TutorialΒΆ
Did you read the Introduction? Did you read about the Classes? You really should! But then again, nobody does. Also it really helps to know a bit about Python as well as Numpy and Matplotlib. But to heck with that. Who reads manuals anyway. Let’s get started because this is really the fun part.
Start by launching Python and importing the necessary packages.
import matplotlib.pyplot as plt
import numpy as np
from sas import amslog as sl
I hope you know where the Sams logs files are kept because we will need to access them. At the Het they can be found in /home/jove/guider/SAMS/7.1/archive. I’m just going to use the file names but you may have to prepend an absolute or relative directory to the names in order to get access to it. Let’s create our first Sams Log object.
sen = sl.SamsLog(['sams201708130000.sen'])
Note that you could have listed the five other files to get a full days worth of data or you can use the day prefix as a short cut. For example, you could use this form to get all the files.
sen = sl.SamsLog(['sams20170813'], suffix='sen', verbose=True)

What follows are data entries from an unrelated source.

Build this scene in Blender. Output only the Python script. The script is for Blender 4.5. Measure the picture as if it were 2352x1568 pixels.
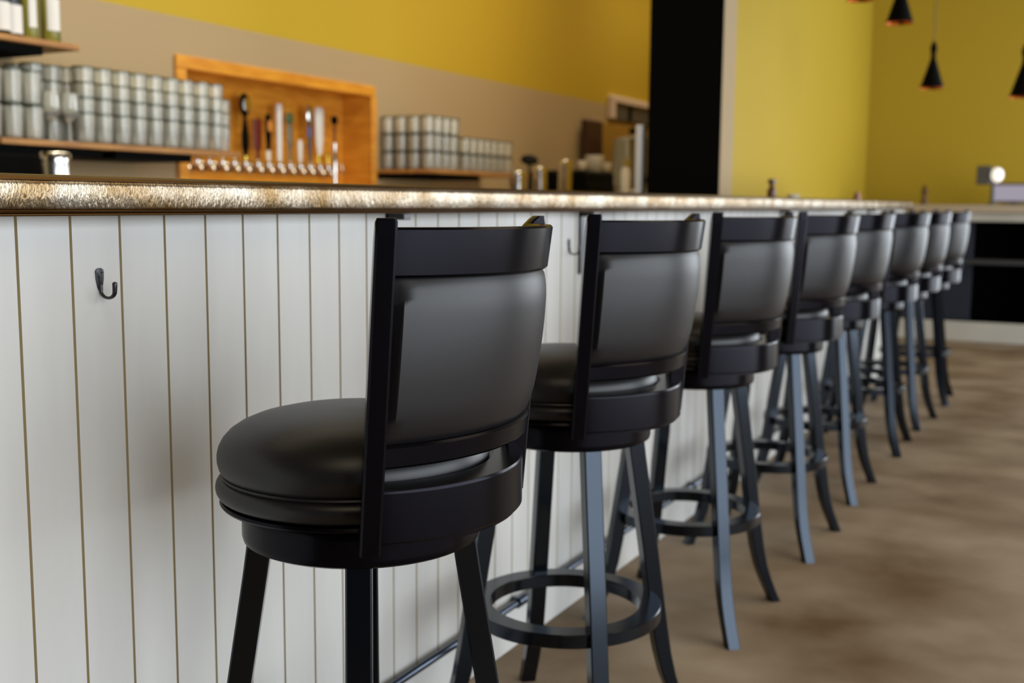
import bpy, math, random
from mathutils import Matrix, Vector
random.seed(7)
PI=math.pi
scn=bpy.context.scene
C=scn.collection
for o in list(bpy.data.objects): bpy.data.objects.remove(o)

# ------------------------------------------------------------------ camera
FPX,YAW,PITCH,ROLL=2569.8,.48708,.12318,.00813
CAM=Vector((1.2703,0,1.12))
_f=Vector((-math.sin(YAW)*math.cos(PITCH),math.cos(YAW)*math.cos(PITCH),-math.sin(PITCH)))
_r=Vector((math.cos(YAW),math.sin(YAW),0)); _u=_r.cross(_f)
_c,_s=math.cos(ROLL),math.sin(ROLL)
RX=_c*_r+_s*_u; UY=-_s*_r+_c*_u
cd=bpy.data.cameras.new('camera'); cam=bpy.data.objects.new('camera',cd); C.objects.link(cam)
M=Matrix((( RX.x,UY.x,-_f.x,CAM.x),(RX.y,UY.y,-_f.y,CAM.y),(RX.z,UY.z,-_f.z,CAM.z),(0,0,0,1)))
cam.matrix_world=M
cd.sensor_width=36; cd.lens=FPX/2352*36; cd.clip_start=.05
cd.dof.use_dof=True; cd.dof.focus_distance=1.48; cd.dof.aperture_fstop=4.0
scn.camera=cam
def ray(u,v): return RX*((u-1176)/FPX)+UY*((784-v)/FPX)+_f
def at_x(u,v,X):
    d=ray(u,v); return CAM+d*((X-CAM.x)/d.x)
def at_y(u,v,Y):
    d=ray(u,v); return CAM+d*(Y/d.y)

# ------------------------------------------------------------------ light
w=bpy.data.worlds.new('sky'); scn.world=w; w.use_nodes=True
w.node_tree.nodes['Background'].inputs[0].default_value=(.75,.86,1,1)
w.node_tree.nodes['Background'].inputs[1].default_value=1.0
vs=scn.view_settings; vs.view_transform='Standard'; vs.look='None'; vs.exposure=-0.66; vs.gamma=1; vs.use_curve_mapping=False
def area(name,loc,rot,sx,sy,power,col,spread=180):
    l=bpy.data.lights.new(name,'AREA'); l.shape='RECTANGLE'; l.size=sx; l.size_y=sy; l.energy=power; l.color=col; l.spread=math.radians(spread)
    o=bpy.data.objects.new(name,l); o.location=loc; o.rotation_euler=rot; C.objects.link(o); return o
DAY=(.87,.935,1.0)
# daylight through the two street windows in the right wall
area('daylight_near_window',(4.56,1.3,1.6),(0,PI/2,0),3.05,6.9,500,DAY)
area('daylight_far_window',(4.56,9.1,1.6),(0,PI/2,0),3.05,3.3,290,DAY)
area('daylight_end_window',(3.0,11.16,1.6),(-PI/2,0,0),2.5,3.0,170,DAY)
# warm fill lights without fixtures, added under the ceiling for back bar and room
WARM=(1.0,.84,.58)
for x,y,p,sx,sy in [(-1.95,2.0,9,.9,2.2),(-1.95,4.4,14,.9,2.2),(-1.95,7.0,34,.9,2.2),(-1.95,9.6,32,.9,2.2),(1.9,-.4,34,2,2),(1.9,3.6,34,2,2),(2.0,7.6,36,2,2)]:
    area('warm_fill_light',(x,y,3.55),(0,0,0),sx,sy,p,WARM,130)
# unseen fill light added above the aisle to brighten the glass shelves
area('shelf_fill_light',(-1.3,4.4,3.0),(0,math.radians(32),0),.4,5.5,34,(1.0,.86,.62),110)
scn.cycles.transparent_max_bounces=40
scn.cycles.max_bounces=10

# ------------------------------------------------------------------ materials
def mat(name,col,rough=.5,metal=0,spec=.5,coat=0,coat_r=.1,emit=None,es=0,sheen=0):
    m=bpy.data.materials.new(name); m.use_nodes=True; b=m.node_tree.nodes['Principled BSDF']
    b.inputs['Base Color'].default_value=(*col,1); b.inputs['Roughness'].default_value=rough
    b.inputs['Metallic'].default_value=metal; b.inputs['Specular IOR Level'].default_value=spec
    b.inputs['Coat Weight'].default_value=coat; b.inputs['Coat Roughness'].default_value=coat_r
    if sheen: b.inputs['Sheen Weight'].default_value=sheen
    if emit: b.inputs['Emission Color'].default_value=(*emit,1); b.inputs['Emission Strength'].default_value=es
    return m
def noise_mix(m,c1,c2,scale=4,detail=6,lo=.35,hi=.65,stretch=(1,1,1),inp='Base Color'):
    nt=m.node_tree; n=nt.nodes; b=n['Principled BSDF']
    tc=n.new('ShaderNodeTexCoord'); mp=n.new('ShaderNodeMapping'); mp.inputs['Scale'].default_value=stretch
    no=n.new('ShaderNodeTexNoise'); no.inputs['Scale'].default_value=scale; no.inputs['Detail'].default_value=detail
    cr=n.new('ShaderNodeValToRGB'); cr.color_ramp.elements[0].position=lo; cr.color_ramp.elements[1].position=hi
    cr.color_ramp.elements[0].color=(*c1,1); cr.color_ramp.elements[1].color=(*c2,1)
    nt.links.new(tc.outputs['Object'],mp.inputs[0]); nt.links.new(mp.outputs[0],no.inputs[0])
    nt.links.new(no.outputs[0],cr.inputs[0]); nt.links.new(cr.outputs[0],b.inputs[inp]); return mp,no,cr
def bump(m,scale,strength,dist=.001,stretch=(1,1,1),kind='noise',detail=3):
    nt=m.node_tree; n=nt.nodes; b=n['Principled BSDF']
    tc=n.new('ShaderNodeTexCoord'); mp=n.new('ShaderNodeMapping'); mp.inputs['Scale'].default_value=stretch
    no=n.new('ShaderNodeTexVoronoi' if kind=='vor' else 'ShaderNodeTexNoise'); no.inputs['Scale'].default_value=scale
    if kind!='vor': no.inputs['Detail'].default_value=detail
    bp=n.new('ShaderNodeBump'); bp.inputs['Strength'].default_value=strength; bp.inputs['Distance'].default_value=dist
    nt.links.new(tc.outputs['Object'],mp.inputs[0]); nt.links.new(mp.outputs[0],no.inputs[0])
    nt.links.new(no.outputs[0],bp.inputs['Height']); nt.links.new(bp.outputs[0],b.inputs['Normal'])

VINYL=mat('black_vinyl',(.0065,.0055,.0063),.38,spec=.42); bump(VINYL,900,.12,.0004)
WOODB=mat('black_lacquered_wood',(.0010,.0009,.0015),.22,spec=.13); WOODB.node_tree.nodes['Principled BSDF'].inputs['Specular Tint'].default_value=(.86,.80,1,1); bump(WOODB,60,.05,.001,(1,1,.15))  # purple of the highlights is put into the specular tint
LEGW=mat('black_satin_wood',(.0010,.0011,.002),.18,spec=.55); LEGW.node_tree.nodes['Principled BSDF'].inputs['Specular Tint'].default_value=(.66,.80,1,1)  # blue of the window reflections is put into the specular tint
BOARD=mat('white_painted_board',(.56,.55,.52),.5,spec=.3); noise_mix(BOARD,(.53,.515,.485),(.585,.575,.55),3,5,stretch=(1,3,.4)); bump(BOARD,40,.12,.0006,(1,2,.1))
GROOVE=mat('stained_groove',(.36,.28,.15),.8)
METALE=mat('hammered_brass_sheet',(.62,.46,.27),.26,1); noise_mix(METALE,(.24,.15,.06),(.56,.49,.40),9,5,.35,.7,(1,1,1)); bump(METALE,190,.62,.0022,(1,1.25,.40),'noise',2)
METALB=mat('dark_brass_bead',(.13,.07,.022),.3,1)
DARKM=mat('black_iron',(.006,.006,.010),.32,spec=.6)
PIPE=mat('blackened_steel_pipe',(.10,.12,.16),.18,1)
CHROME=mat('chrome',(.80,.78,.74),.12,1)
STEEL=mat('brushed_steel',(.72,.71,.68),.25,1)
FLOORM=mat('stained_concrete',(.2,.16,.11),.58,spec=.25)
noise_mix(FLOORM,(.10,.056,.020),(.31,.24,.165),2.0,9,.30,.72,(1,1.1,1)); bump(FLOORM,6,.15,.004)
TAUPE=mat('taupe_paint',(.42,.31,.175),.75,spec=.2)
YELLOW=mat('mustard_paint',(.51,.35,.028),.6,spec=.25)
CEIL=mat('ceiling_paint',(.13,.10,.07),.9)
DARKW=mat('dark_wall_paint',(.035,.03,.026),.85,spec=.15)
ORANGE=mat('orange_pine',(.68,.28,.03),.42); noise_mix(ORANGE,(.62,.235,.018),(.78,.35,.035),6,5,stretch=(1,1,6))
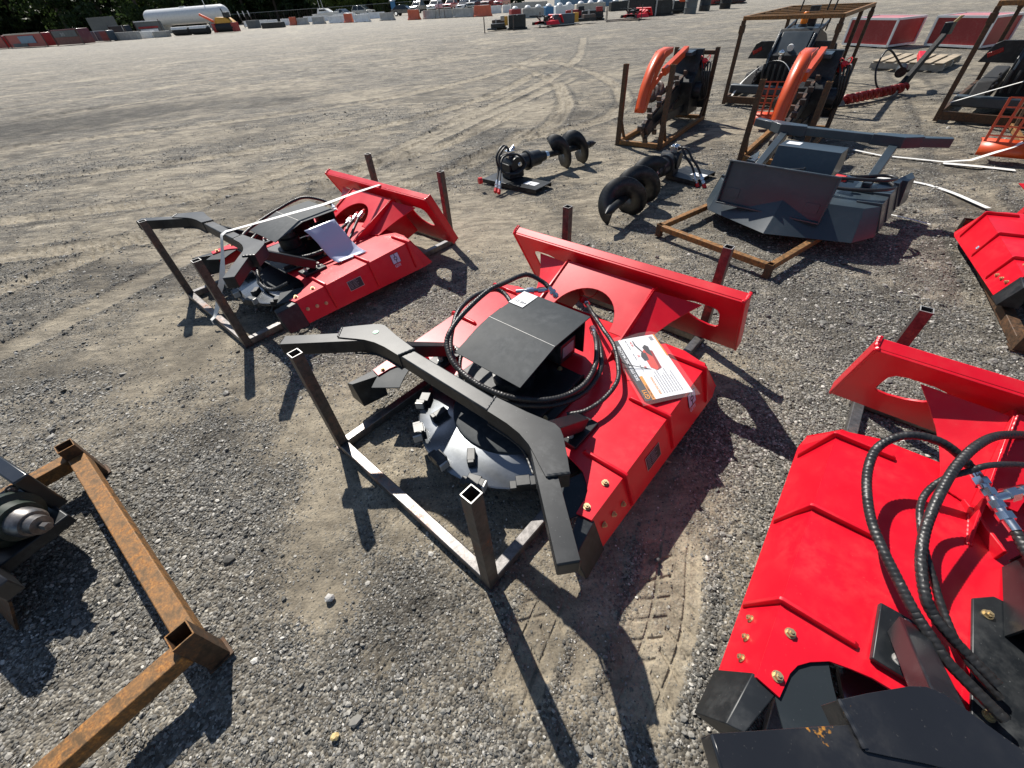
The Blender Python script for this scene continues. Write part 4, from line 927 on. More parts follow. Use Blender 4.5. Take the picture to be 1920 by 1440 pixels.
# ------------------------------------------------------------------ orange chain trenchers
def trencher(label, A, yaw, W, L, rk, label_r, H):
    t = thing('chain_trencher', label, 'trencher', (A[0], A[1], .05), (0, 0, yaw), 'orange chain trenchers in racks'); o, bk = 'orange_paint', 'black_paint'
    c = W*.5
    bm = MB().bar((c, .30, .16), (c, 1.45, .46), .07, .16).build('boom', bk, t, .004)
    ch = MB(); p0, p1 = Vector((c, .22, .13)), Vector((c, 1.5, .46)); d = (p1-p0).normalized(); u = Vector((0, -d.z, d.y)); loop = []
    for k in range(26): loop.append((p0+d*((p1-p0).length*k/25)+u*.115, d))
    for k in range(1, 8): a = math.pi*k/8; loop.append((p1+u*(.115*math.cos(a))+d*(.115*math.sin(a)), d))
    for k in range(26): loop.append((p1-d*((p1-p0).length*k/25)-u*.115, d))
    for k in range(1, 8): a = math.pi*k/8; loop.append((p0-u*(.115*math.cos(a))-d*(.115*math.sin(a)), d))
    n = len(loop)
    for i in range(n):
        a, b = loop[i][0], loop[(i+1) % n][0]; ch.bar(a, b, .04, .028)
    ch.build('chain', 'dark_steel', t)
    for i in range(0, n, 3):
        tt = MB()
        p = loop[i][0]; mid = (p0+p1)/2; out = (p-(p0+d*max(0, min((p1-p0).length, (p-p0).dot(d))))).normalized(); sx = -1 if (i//3) % 2 else 1
        tt.box(p+out*.04+Vector((sx*.035, 0, 0)), (.06, .03, .06), frame_m(d)); tt.build('digging_tooth', 'dark_steel', t)
    MB().cyl((c-.05, .22, .13), (c+.05, .22, .13), .09, n=18).build('nose_roller', 'dark_steel', t)
    # crumber arm: curved orange double plate
    for s in (-1, 1):
        prof = [(.02, .36), (.10, .36), (.22, .58), (.36, .78), (.55, .92), (.78, .96), (.78, 1.02), (.50, 1.00), (.28, .86), (.12, .64)]
        MB().slab(prof, [], lambda a, b, dd: (c-.066+s*.062+dd, a, b*.93), .012).build('crumber_plate', o, t, .003)
    rim = spline([(0, .02, .335), (0, .115, .60), (0, .275, .80), (0, .50, .925), (0, .78, .948)], .05)
    cw = MB(); vs = []
    for p in rim: vs += [(c-.118, p.y, p.z), (c-.002, p.y, p.z)]
    cg = cw.add(vs, [(2*k, 2*k+1, 2*k+3, 2*k+2) for k in range(len(rim)-1)]).build('crumber_guard', o, t); cg.modifiers.new('thick', 'SOLIDIFY').thickness = .01
    MB().sheet([(c-.13, .06, .36), (c+.01, .06, .36), (c+.01, .20, .62), (c-.13, .20, .62)], .008).build('crumber_web', o, t, .002)
    MB().bar((c-.02, .62, .70), (c-.02, 1.42, .86), .07, .09).build('crumber_beam', o, t, .004)
    MB().bar((c-.12, .50, .52), (c-.02, .66, .72), .03, .05).bar((c-.12, .62, .60), (c-.12, .62, .90), .03, .04).build('crumber_link', o, t, .003)
    # spoil auger flight beside the boom
    vs = []
    for i in range(55):
        a = 2*math.pi*i/18; x = .55+.5*i/54
        for rr in (.02, .10): vs.append((c-.16+rr*math.cos(a), x, .42+.10*(x-.5)+rr*math.sin(a)))
    f = MB().add(vs, [(2*i, 2*i+1, 2*i+3, 2*i+2) for i in range(54)]).build('spoil_auger', 'dark_steel', t); f.modifiers.new('thick', 'SOLIDIFY').thickness = .006
    bd = MB().slab([(1.35, .08), (1.82, .08), (1.84, .50), (1.66, .62), (1.60, .86), (1.52, .86), (1.45, .60), (1.30, .50)], [], lambda a, b, dd: (c-.17+dd, a, b), .36).build('drive_body', bk, t, .006)
    MB().box((c, 1.86, .34), (.56, .03, .46)).build('attach_plate', bk, t, .004)
    MB().slab([(1.30, .80), (1.60, .80), (1.60, .86), (1.30, .84)], [], lambda a, b, dd: (c-.1+dd, a, b), .2).build('drive_cap', 'grey_paint', bd, .004)
    MB().cyl((c+.17, 1.5, .38), (c+.30, 1.5, .38), .11, n=20).build('motor', bk, bd)
    MB().slab([(.45, .12), (1.35, .12), (1.35, .22), (.45, .22)], [], lambda a, b, dd: (c+.10+dd, a, b), .012).build('side_rail', bk, t, .002)
    for q in range(4):
        hose(t, [(c+.12+.03*q, 1.62, .60), (c+.20+.04*q, 1.52, .72), (c+.27+.03*q, 1.45, .55), (c+.30+.02*q, 1.50, .32), (c+.24, 1.60, .24)], .012, wrapped=False)
    MB().cyl((c+.22, 1.56, .66), (c+.25, 1.50, .74), .035, n=12).build('hose_cap', 'red_cap', t)
    P = [Vector((c+.25+.06*math.sin(a), 1.50+.07*math.cos(a), .76+.03*math.sin(a*2))) for a in np.linspace(0, 5.5, 20)]
    MB().sweep(P, .005, 6).build('cap_cord', 'red_cap', t)
    rack(label_r, A, yaw, W, L, H, 'brown_steel', 'rusty_steel', brace=True, top_rail=True, w=.055, group='rusty trencher racks')
    return t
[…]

Reading file sams201708130000.sen in 2.734 seconds
Reading file sams201708130400.sen in 12.328 seconds
Reading file sams201708130800.sen in 3.099 seconds
File "sams201708131200.sen" does not exist
File "sams201708131600.sen" does not exist
File "sams201708132000.sen" does not exist
Converting time in 0.286 seconds
sen.files()
['sams201708130000.sen', 'sams201708130400.sen', 'sams201708130800.sen']
Refer to the samslog.py for more information.
You can find out what type of data are in the object as well as the size of the data.
sen.suffix()
'sen'
sen.size()
(26480, 481)
The first value (26480) is the number of rows and the second value (481) is the number of columns. Remember that there is a date/time stamp at the start of each row so with 480 sensors that makes 481 columns.
So let’s plot some values. These commands will create the following plot.
tstamp, sen1, sen2, sen3, sen4, sen5, sen6 = sen.data('M43')
plt.plot(tstamp, sen1, 'r', legend='M43-1')
plt.plot(tstamp, sen2, 'g', legend='M43-2')
plt.legend()
plt.show()
Sensor 1 and 2 plots for segment M43
If you ask for an edge segment, then None will be returned as the values for that particular sensor data. You should test for this before naively plotting these data.
Similarly you could look at Tip/Tilt data for the same period.
ttp = sl.SamsLog(['sams20170813'], suffix='ttp')
ttpstamp, m43tip, m43tilt, m43pist = ttp.data('M43')
plt.plot(ttpstamp, m43tip, 'r', label='M43 Tip')
plt.plot(ttpstamp, m43tilt, 'g', label='M43 Tilt')
plt.ylim(-0.1, 0.1)
plt.legend()
plot.show()
Tip and tilt plotted for Segment M43
Or you could look at the tip/tilt data as a summary plot.
plt.quiver(np.zeros_like(m43tip), np.zeros_like(m43tilt), m43tip, m43tilt)
plt.show()
All the tip/tilts from segment M43 plotted as vectors
If you want to get even fancier, it is possible to plot an entire nights tip/tilt data for the entire array.
ttp = sl.SamsLog(['./data/sams20170813'], suffix='ttp', verbose=True)
plot_ttp_summary(ttp)
The tip/tilt data for all segments.
The summary files contain global and average information for the time period. You can make a summary plot with the command plot_sum_summary().
sum = sl.SamsLog(['./data/sams20170813'], suffix='sum', verbose=True)
plot_sum_summary(sum)
The summary plot of global and average values.
Numerous possibilities are open to you. You just need to use your imagination.